Following tests are shown by
i Decolourization of acidified soln. of KMnO₄.
ii. Liberation of I₂ from an acidified soln. of KI.
iii. On treatment with dil HCl, brown fumes of NO₂ which turns FeSO₄ soln. black.

The oxidation state of Mn in KMnO₄ is +7 and it is purple (or violet) in color. It decolorizes when Mn is reduced from +7 to +2. This implies that the decolorization of KMnO₄ is a reducing reaction and this reaction takes place in the presence of a reducing agent.

The oxidation state of I in KI is -1 and in I₂, the oxidation state of I is 0. There is the oxidation of I and this reaction takes place in the presence of an oxidizing agent.

The formula of nitrite is ${\mathrm{NO}}_2^{-}.$ Here, the oxidation state of N is +3. The formula of nitrate is ${\mathrm{NO}}_3^{-}$ and the oxidation state of N in nitrate is +5.

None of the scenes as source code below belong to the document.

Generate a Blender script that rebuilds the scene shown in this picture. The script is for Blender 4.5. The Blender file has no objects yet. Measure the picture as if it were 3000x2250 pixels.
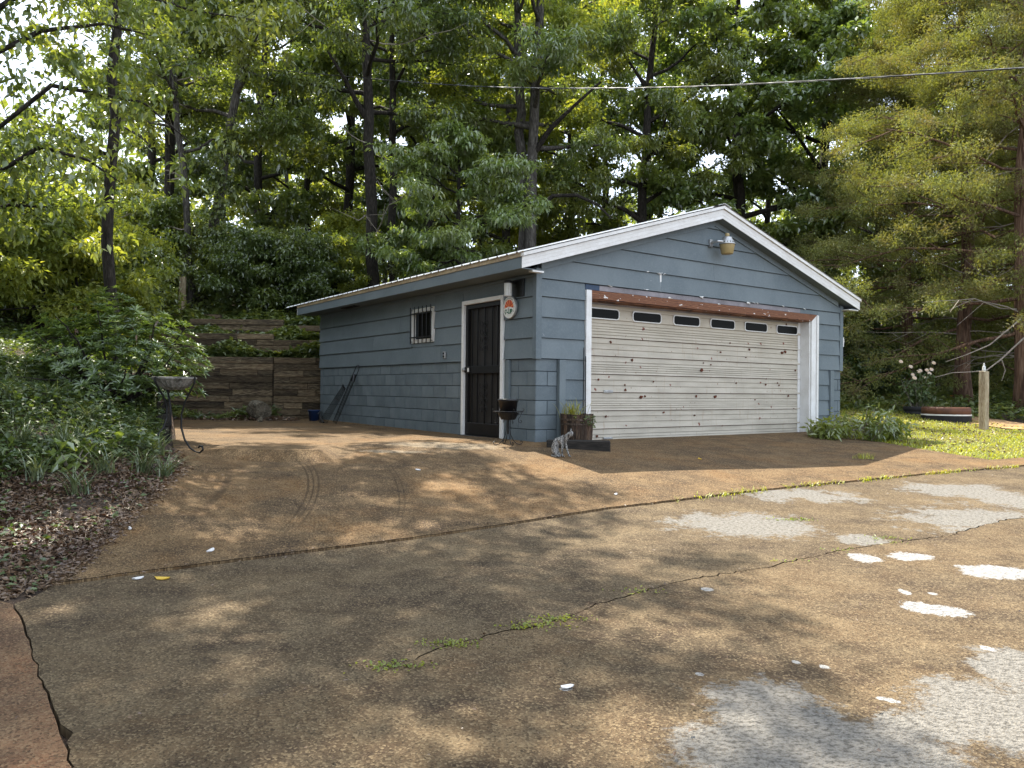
import bpy, bmesh, math, random
import numpy as np
from mathutils import Vector, Matrix
from mathutils.geometry import delaunay_2d_cdt

# ------------------------------------------------------------------ camera, sky, sun
SC = bpy.context.scene
COL = SC.collection
F_PX, PITCH, ROLL, CAM_H = 2250.0, 0.0083, 0.0103, 1.5
cam_d = bpy.data.cameras.new('camera')
cam_d.sensor_width = 36.0
cam_d.lens = 36.0 * F_PX / 3000.0
cam_d.clip_start = 0.05
cam_d.clip_end = 600
cam = bpy.data.objects.new('camera', cam_d)
COL.objects.link(cam)
cam.matrix_world = Matrix.Translation((0, 0, CAM_H)) @ Matrix.Rotation(math.pi / 2 + PITCH, 4, 'X') @ Matrix.Rotation(ROLL, 4, 'Z')
SC.camera = cam
SUN_AZ = math.atan2(-0.52, 0.854)      # direction towards the sun (x east of +Y)
SUN_EL = math.radians(58)
world = bpy.data.worlds.new('World')
SC.world = world
world.use_nodes = True
wn, wl = world.node_tree.nodes, world.node_tree.links
wn.clear()
sky = wn.new('ShaderNodeTexSky')
sky.sky_type = 'NISHITA'
sky.sun_disc = False
sky.sun_elevation = SUN_EL
sky.sun_rotation = SUN_AZ
sky.dust_density = 2.0
tcw = wn.new('ShaderNodeTexCoord')
nzw = wn.new('ShaderNodeTexNoise'); nzw.inputs['Scale'].default_value = 2.6; nzw.inputs['Detail'].default_value = 5
rmp = wn.new('ShaderNodeMapRange'); rmp.inputs['From Min'].default_value = 0.30; rmp.inputs['From Max'].default_value = 0.62
rmp.inputs['To Min'].default_value = 0.45; rmp.inputs['To Max'].default_value = 1.0
mxw = wn.new('ShaderNodeMix'); mxw.data_type = 'RGBA'
mxw.inputs['B'].default_value = (8.0, 9.0, 10.6, 1)
bgw = wn.new('ShaderNodeBackground'); bgw.inputs['Strength'].default_value = 0.10
wo = wn.new('ShaderNodeOutputWorld')
wl.new(tcw.outputs['Generated'], nzw.inputs['Vector']); wl.new(nzw.outputs['Fac'], rmp.inputs['Value'])
wl.new(rmp.outputs['Result'], mxw.inputs['Factor']); wl.new(sky.outputs['Color'], mxw.inputs['A'])
wl.new(mxw.outputs['Result'], bgw.inputs['Color']); wl.new(bgw.outputs[0], wo.inputs['Surface'])
sun_d = bpy.data.lights.new('sun', 'SUN')
sun_d.energy = 5.0
sun_d.angle = math.radians(0.5)
sun_d.color = (1.0, 0.94, 0.82)
sun = bpy.data.objects.new('sun', sun_d)
COL.objects.link(sun)
sdir = Vector((math.sin(SUN_AZ) * math.cos(SUN_EL), math.cos(SUN_AZ) * math.cos(SUN_EL), math.sin(SUN_EL)))
sun.rotation_euler = sdir.to_track_quat('Z', 'Y').to_euler()
sun.location = (0, 0, 40)
SC.view_settings.view_transform = 'Standard'
SC.view_settings.look = 'None'
SC.view_settings.exposure = 1.45
SC.view_settings.gamma = 1.0
SC.cycles.max_bounces = 8
SC.cycles.diffuse_bounces = 3
SC.cycles.transmission_bounces = 4
SC.cycles.transparent_max_bounces = 4
SC.cycles.use_denoising = True

rng = np.random.default_rng(11)
random.seed(5)
PI = math.pi

# ------------------------------------------------------------------ measuring helpers (photo pixel -> place)
_c, _s, _cr, _sr = math.cos(PITCH), math.sin(PITCH), math.cos(ROLL), math.sin(ROLL)
def ray(px, py):
    X, Y = px - 1500, 1125 - py
    a, b = X * _cr - Y * _sr, X * _sr + Y * _cr
    x, d, u = a / F_PX, 1.0, b / F_PX
    return np.array([x, _c * d - _s * u, _s * d + _c * u])
def at(px, py, D):
    d = ray(px, py)
    return d * (D / d[1]) + np.array([0, 0, CAM_H])

GX, GY, GZ, YAW, GW, GL = .3219, 10.4232, CAM_H - .7354, .6174, 7.282, 7.794
_cy, _sy = math.cos(YAW), math.sin(YAW)
def g2w(u, v, z=0.0):
    return (GX + u * _cy - v * _sy, GY + u * _sy + v * _cy, GZ + z)

# ------------------------------------------------------------------ lie of the land
cp = []
for x in (-6, -3, 0, 3, 6, 10):
    for y in (-4, 1, 4): cp.append((x, y, .05 * y))
for x, y in ((-2.9, 4.9), (-1.5, 5.8), (0, 6.5), (1.6, 7.3), (3.4, 8.5), (5.2, 9.5), (7, 10.4), (11, 9), (9, 12)): cp.append((x, y, .05 * y))
for v in (0, 1.5, 3, 5, 7.8):
    cp.append(g2w(-.3, v, .0)); cp.append(g2w(2, v, .0))
for u in (0, 1.8, 3.6, 5.4, 7.2): cp.append(g2w(u, -.3, -.015)); cp.append(g2w(u, 4, 0))
for x, y in ((-3.6, 8.9), (-3.2, 9.8), (-2, 9.6), (-1, 9.9), (-4.2, 11), (-5, 13), (-3, 13), (-6, 15), (-6.8, 17), (-4.5, 17)): cp.append((x, y, .765))
cp += [(-3.2, 7.3, .62), (-2, 8, .60), (-.2, 8.6, .62), (1.6, 9, .58), (4, 11, .60), (5.5, 11.6, .60)]
cp += [(6.4, 12, .62), (6.2, 13.4, .68), (6.9, 14.6, .74), (8.3, 14, .72), (9.7, 16, .80), (10.6, 18, .90), (7.5, 17, .95), (9.5, 21.5, 1.12),
       (10, 22, 1.15), (8, 25, 1.40), (13.5, 20, 1.06), (13.5, 23, 1.25), (12, 14, .72), (18, 16, .8), (18, 24, 1.3), (14, 35, 2.4), (4, 24, 1.4), (20, 45, 3.5)]
cp += [(-3.45, 6.9, .66), (-4.3, 6.5, .62), (-3.2, 5, .30), (-4.6, 5, .34), (-4.2, 7.6, .95), (-5, 7.5, 1.12), (-5.2, 9, 1.5), (-4.6, 9.6, 1.35), (-7, 9, 1.75), (-6.5, 11.5, 1.8),
       (-7, 6, 1.0), (-9, 8, 1.9), (-12, 8, 2.2), (-8.5, 13, 2.3), (-9, 17, 2.9), (-13, 14, 3.2), (-15, 20, 4.0), (-9, 24, 4.3), (-5, 24, 4.1), (-1, 23, 3.0), (-5, 30, 5.0),
       (-15, 30, 5.5), (-28, 25, 5.5), (-20, 45, 7.5), (0, 42, 5.5), (0, 32, 4.4), (-30, 5, 2.5), (-12, 2, .6), (-30, -10, 0)]
cp += [(-120, 150, 20), (0, 150, 20), (120, 150, 18), (120, 0, 2), (-120, 0, 6), (0, -80, -3), (120, -80, -3), (-120, -80, -1), (40, 60, 5), (-40, 60, 10), (40, 10, 1.2), (25, -5, 0)]
CP = np.array(cp, float)
def _phi(r2): return np.where(r2 > 0, r2 * np.log(np.maximum(r2, 1e-12)), 0)
_n = len(CP)
_A = np.zeros((_n + 3, _n + 3))
_A[:_n, :_n] = _phi(((CP[:, None, :2] - CP[None, :, :2]) ** 2).sum(-1)) + np.eye(_n) * .15
_A[:_n, _n] = 1; _A[:_n, _n + 1:] = CP[:, :2]; _A[_n, :_n] = 1; _A[_n + 1:, :_n] = CP[:, :2].T
_w = np.linalg.solve(_A, np.concatenate([CP[:, 2], np.zeros(3)]))
WALL1, WALL2, WALL3 = 17.35, 18.45, 19.55          # the three terraces
def smooth(a, b, x):
    t = np.clip((x - a) / (b - a), 0, 1); return t * t * (3 - 2 * t)
def side_line(y): return -3.87 - (y - 8.75) * .445   # line of the stepped timbers left of the pad
def G(x, y, raw=False):
    x = np.atleast_1d(np.asarray(x, float)); y = np.atleast_1d(np.asarray(y, float))
    out = np.empty(len(x))
    for i in range(0, len(x), 20000):
        xx, yy = x[i:i + 20000], y[i:i + 20000]
        r2 = (xx[:, None] - CP[None, :, 0]) ** 2 + (yy[:, None] - CP[None, :, 1]) ** 2
        out[i:i + 20000] = _phi(r2) @ _w[:_n] + _w[_n] + _w[_n + 1] * xx + _w[_n + 2] * yy
    if raw: return out
    # terraces
    step = np.where(y < WALL1 + .10, .80, np.where(y < WALL2 + .06, 2.13, np.where(y < WALL3 + .06, 2.56, 3.0 + (y - WALL3) * .27)))
    m = smooth(-10.5, -8.4, x) * (1 - smooth(-2.2, -1.2, x)) * (1 - smooth(23, 26, y)) * (y > 16.6)
    out = out * (1 - m) + step * m
    # bank left of the pad is held up by the timbers
    sl = side_line(y)
    inside = (x > sl - .12) & (x < -2.2) & (y > 8.6) & (y < WALL1 + .06)
    out = np.where(inside, np.where(y < 16.5, .765, np.minimum(out, .80)), out)
    bank = (x <= sl - .12) & (x > sl - 1.8) & (y > 8.7) & (y < WALL1)
    tgt = np.minimum(.84 + (y - 8.75) * .46, 1.85)
    w = 1 - smooth(0.3, 1.8, sl - x)
    out = np.where(bank, out * (1 - w) + tgt * w, out)
    return out
def G1(x, y): return float(G([x], [y])[0])
def ground(px, py):
    d = ray(px, py); t0, t1 = 1.5, 80.0
    ts = np.concatenate([np.arange(1.5, 30, .05), np.arange(30, 80, .5)])
    P = d[None, :] * ts[:, None]; z = P[:, 2] + CAM_H - G(P[:, 0], P[:, 1])
    k = np.argmax(z < 0) if (z < 0).any() else len(ts) - 1
    a, b = ts[max(k - 1, 0)], ts[k]
    za, zb = z[max(k - 1, 0)], z[k]
    t = a + (b - a) * (za / (za - zb + 1e-9)) if zb < 0 else b
    p = d * t
    return np.array([p[0], p[1]])

# ------------------------------------------------------------------ object helpers
def link(o, parent=None):
    COL.objects.link(o)
    if parent is not None: o.parent = parent
    return o
def tag(o, label=None, cat=None, group=None, kind=None):
    if label: o['label'] = label
    if cat: o['category'] = cat
    if group: o['group'] = group
    if kind: o['kind'] = kind
    return o
def empty(name, loc=(0, 0, 0), rz=0.0):
    o = bpy.data.objects.new(name, None); o.location = loc; o.rotation_euler = (0, 0, rz); o.empty_display_size = .2
    return link(o)
def mesh_np(name, V, Fc, mat, parent=None, attrs=None, smooth_=False, mats=None, midx=None):
    V = np.ascontiguousarray(V, dtype=np.float32)
    me = bpy.data.meshes.new(name)
    me.vertices.add(len(V)); me.vertices.foreach_set('co', V.ravel())
    if isinstance(Fc, np.ndarray):
        k = Fc.shape[1]; n = len(Fc)
        me.loops.add(n * k); me.polygons.add(n)
        me.loops.foreach_set('vertex_index', Fc.astype(np.int32).ravel())
        me.polygons.foreach_set('loop_start', np.arange(0, n * k, k, dtype=np.int32))
    else:
        n = len(Fc); tot = sum(len(f) for f in Fc)
        me.loops.add(tot); me.polygons.add(n)
        me.loops.foreach_set('vertex_index', np.array([i for f in Fc for i in f], dtype=np.int32))
        st = np.cumsum([0] + [len(f) for f in Fc[:-1]]).astype(np.int32)
        me.polygons.foreach_set('loop_start', st)
    if mats:
        for m in mats: me.materials.append(m)
        me.polygons.foreach_set('material_index', np.asarray(midx, dtype=np.int32))
    elif mat: me.materials.append(mat)
    me.polygons.foreach_set('use_smooth', np.full(n, bool(smooth_)))
    if attrs:
        for k_, a in attrs.items():
            at_ = me.attributes.new(k_, 'FLOAT', 'FACE'); at_.data.foreach_set('value', np.asarray(a, dtype=np.float32))
    me.update(calc_edges=True)
    o = bpy.data.objects.new(name, me)
    return link(o, parent)

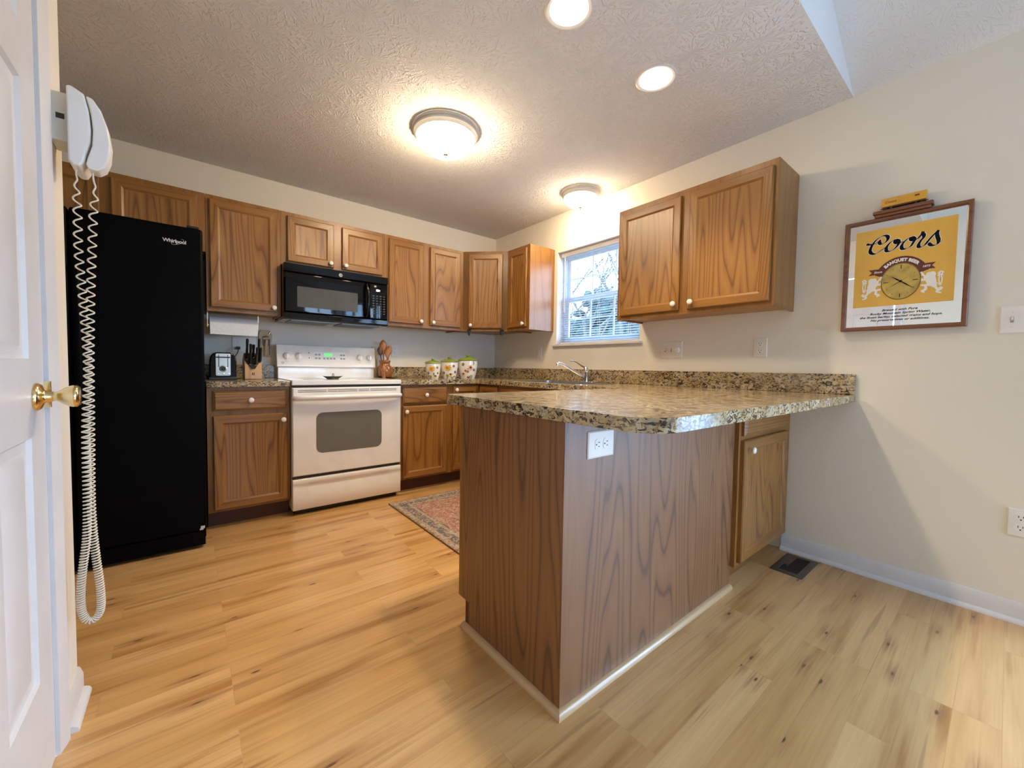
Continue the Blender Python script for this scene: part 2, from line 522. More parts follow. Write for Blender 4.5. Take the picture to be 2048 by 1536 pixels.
_tl = _q.n('ShaderNodeBsdfTranslucent'); _tl.inputs['Color'].default_value = (0.62, 0.76, 0.90, 1)
_mx = _q.n('ShaderNodeMixShader'); _mx.inputs[0].default_value = 0.55
_q.l(_q.b.outputs[0], _mx.inputs[1]); _q.l(_tl.outputs[0], _mx.inputs[2]); _q.l(_mx.outputs[0], _q.t.nodes['Material Output'].inputs['Surface'])
M['slat'] = _q.m
M['cord'] = plain('ivory_cord', (0.74, 0.69, 0.58), 0.4)
M['paper'] = plain('paper_towel', (0.80, 0.80, 0.80), 0.95, nscale=60)
M['maple'] = oak('pale_maple', 'z', (0.62, 0.38, 0.17), (0.58, 0.34, 0.145), (0.50, 0.28, 0.11), arcs=5)
M['darkwood'] = plain('dark_wood', (0.11, 0.045, 0.02), 0.4, var=0.2)
M['spoonwood'] = plain('oiled_olive_wood', (0.36, 0.15, 0.045), 0.4, var=0.25, nscale=40)
M['palewood'] = plain('pale_beech', (0.55, 0.40, 0.22), 0.5, var=0.12, nscale=40)
M['stoneware'] = plain('amber_stoneware', (0.30, 0.105, 0.022), 0.12, coat=0.6, var=0.15, nscale=20)
M['greenglaze'] = plain('green_glaze', (0.24, 0.33, 0.035), 0.12, coat=0.5, var=0.15)
M['petal_y'] = plain('yellow_petal', (0.72, 0.42, 0.05), 0.25)
M['petal_o'] = plain('orange_petal', (0.62, 0.24, 0.03), 0.25)
M['leafgreen'] = plain('leaf_green', (0.20, 0.26, 0.06), 0.25)
M['plum'] = plain('plum_ink', (0.06, 0.02, 0.05), 0.25)
M['pewter'] = plain('dark_pewter', (0.06, 0.065, 0.06), 0.3, metal=0.7)
M['duct'] = plain('dark_duct', (0.015, 0.010, 0.008), 0.8)
M['bronze'] = plain('bronze_register', (0.10, 0.085, 0.065), 0.5, metal=0.4)
M['grass'] = plain('lawn', (0.05, 0.09, 0.035), 1.0, var=0.4, nscale=3)
M['bark'] = plain('tree_bark', (0.07, 0.06, 0.055), 0.95, var=0.3)
M['conifer'] = plain('evergreen_needles', (0.028, 0.05, 0.048), 0.95, var=0.4)
M['deck'] = plain('pale_bounce_patio', (0.60, 0.60, 0.60), 0.8, var=0.1)

# ------------------------------------------------------------------ room shell
H = 2.44
XL = -2.955          # face of the closet wall, left of the camera
YE = -1.875          # end of that wall, by the refrigerator
YV = -3.075          # where the flat kitchen ceiling ends
YB = -6.6
SL = 0.54            # slope of the dining vault


def zv(x): return H - SL * x


b = MB(); b.box(-3.75, YB, -0.10, 0.14, 0.14, 0.0)
struct(b.build('floor', M['floor'], smooth=False), 'knotty pine laminate plank floor', 'floor')
b = MB(); b.box(-3.75, 0.0, 0.0, 0.0, 0.14, H)
struct(b.build('wall_back', M['wall'], smooth=False), 'cream wall behind the white range', 'wall')
WY0, WY1, WZ0, WZ1 = -1.86, -0.965, 1.247, 2.095
DY0, DY1, DZ1 = -5.70, -3.90, 2.05
b = MB()
for y0, y1, z0, z1 in ((WY1, 0.14, 0, H), (WY0, WY1, 0, WZ0), (WY0, WY1, WZ1, H), (DY1, WY0, 0, H), (DY0, DY1, DZ1, H), (YB, DY0, 0, H)):
    b.box(0, y0, z0, 0.14, y1, z1)
struct(b.build('wall_right', M['wall'], smooth=False), 'cream wall with the sink window and mirror sign', 'wall')
CY0, CY1, CZ1 = -2.885, -2.120, 2.045
b = MB()
for y0, y1, z0, z1 in ((CY1, YE, 0, H), (CY0, CY1, CZ1, H), (YB, CY0, 0, H)):
    b.box(XL - 0.12, y0, z0, XL, y1, z1)
b.box(XL - 0.12, YB, H, XL, YV, zv(XL) + 0.2)
struct(b.build('wall_left', M['wall'], smooth=False), 'wall with the closet door beside the camera', 'wall')
b = MB(); b.box(-3.61, YE - 0.12, 0, XL - 0.12, YE, H)
struct(b.build('wall_closet', M['wall'], smooth=False), 'end wall of the closet facing the refrigerator', 'wall')
b = MB(); b.box(-3.75, YE - 0.12, 0, -3.61, 0, H)
struct(b.build('wall_kitchen', M['wall'], smooth=False), 'kitchen side wall behind the refrigerator', 'wall')
FX0, FX1, FZ0, FZ1 = -1.25, -0.12, 0.40, 1.86
b = MB()
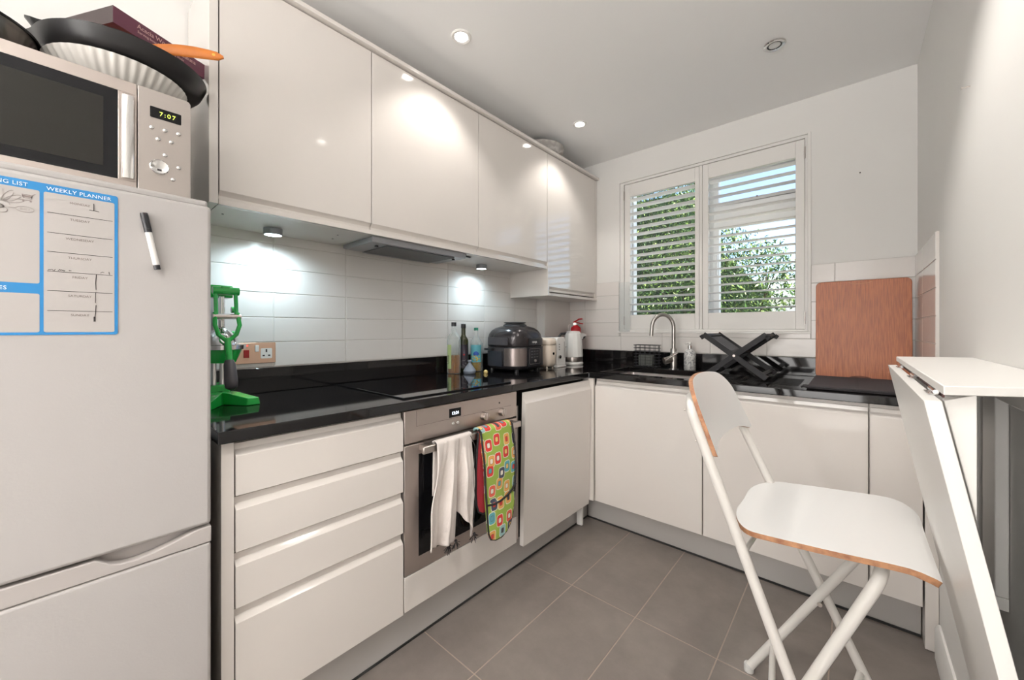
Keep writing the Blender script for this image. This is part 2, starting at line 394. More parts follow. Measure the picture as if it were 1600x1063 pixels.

Nitrogen shows an oxidation state from -3 to +5. As in nitrate, N is already present in its highest oxidation state, therefore it cannot go further oxidation or acts as a reducing agent. This implies that nitrate cannot decolorize KMnO₄.

Nitrite can act as both oxidizing agent and a reducing agent. 

When nitrite treats with dil. HCl then it forms nitrogen dioxide that has brown fumes and it also changes the color of FeSO₄ into black.